ISBN: 978-65-87289-36-6 | Redes sociais da ABA:
Apresentação Oral em Grupo de Trabalho
GT 057: Etnografias em contextos de violência, criminalização e encarceramento
"Diante da lei está um porteiro": Limites da justiça pelo Estado
Escrevo sobre como são constituídas e acionadas as categorias violência e crime nos processos de inteligibilidade na instituição policial, a partir de uma perspectiva etnográfica. Para isso, analisei dois inquéritos policiais tramitados na Delegacia da Mulher de São Luís no ano de 2018, que descrevem o caso de Vera e Dominique pois são capazes de evidenciar que o ato de fala da mulher não é apenas um dos procedimentos, mas se constitui como instrumento persecutório do processo penal. O caso de Vera carrega uma dupla narrativa: de um lado sentia-se vítima de uma violência sexual, do outro, não havia materialidade, nem tipificação possível para identificar que aquilo que ela descrevia seria um crime contra sua dignidade sexual. Esse fato ocorreu em abril de 2018, um período em que a classificação era impossível, pois não havia tipo penal específico para sua demanda. Logo, Vera sofreu uma violência, sente-se vítima, mas não é para o Estado e nem o será em breve, não por esse caso. Enquanto, o caso de Dominique, ocorrido em setembro de 2018, acessou a malha classificatória do Estado com uma narrativa semelhante à de Vera a partir da incorporação do sentido da violência a uma norma específica. Isso possibilitou que o processo fosse reconhecido como crime de importunação sexual e a usuária do serviço como vítima e o autor como investigado. Nos dois casos havia uma exposição moral da dor, do grito, do fato, do ato, do sofrimento.

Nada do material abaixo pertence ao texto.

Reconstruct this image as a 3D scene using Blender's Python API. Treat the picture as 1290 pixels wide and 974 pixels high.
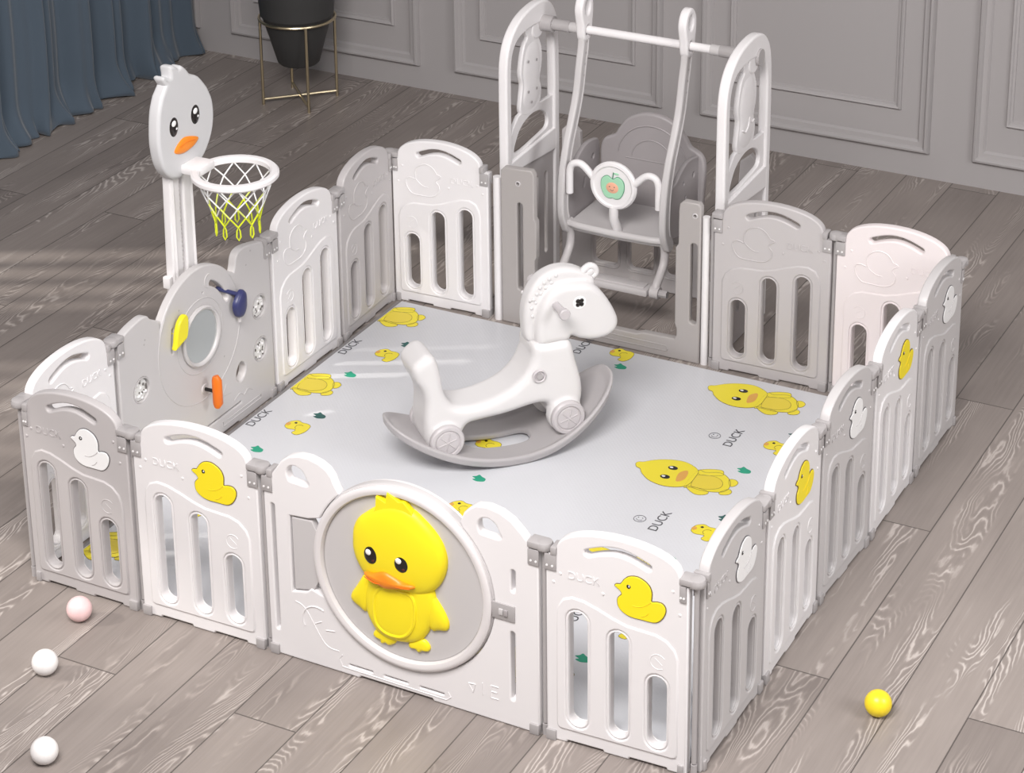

Não havia armas, sejam revólveres ou facas. A diferença, no entanto, estaria na lei penal do tempo da ação, na interpretação da norma, nos limites da justiça pelo Estado e suas servidoras. Assim, argumento que ao descrever os processos de Vera e Dominique não busco enfatizar as circunstâncias e similitudes das situações por elas vividas (que de fato são semelhantes), tampouco atear acusações contra a instituição e suas administradoras. Intento, antes, demonstrar que um fato é (re)atualizado cotidianamente a partir de fatores de transformação como a aplicação e a dinâmica do âmbito da lei; as concepções de crime registradas e compreendidas Estado; os procedimentos burocráticos, exames periciais e todos os mecanismos que podem ser acionados para transformar a violência em crime e a mulher em vítima.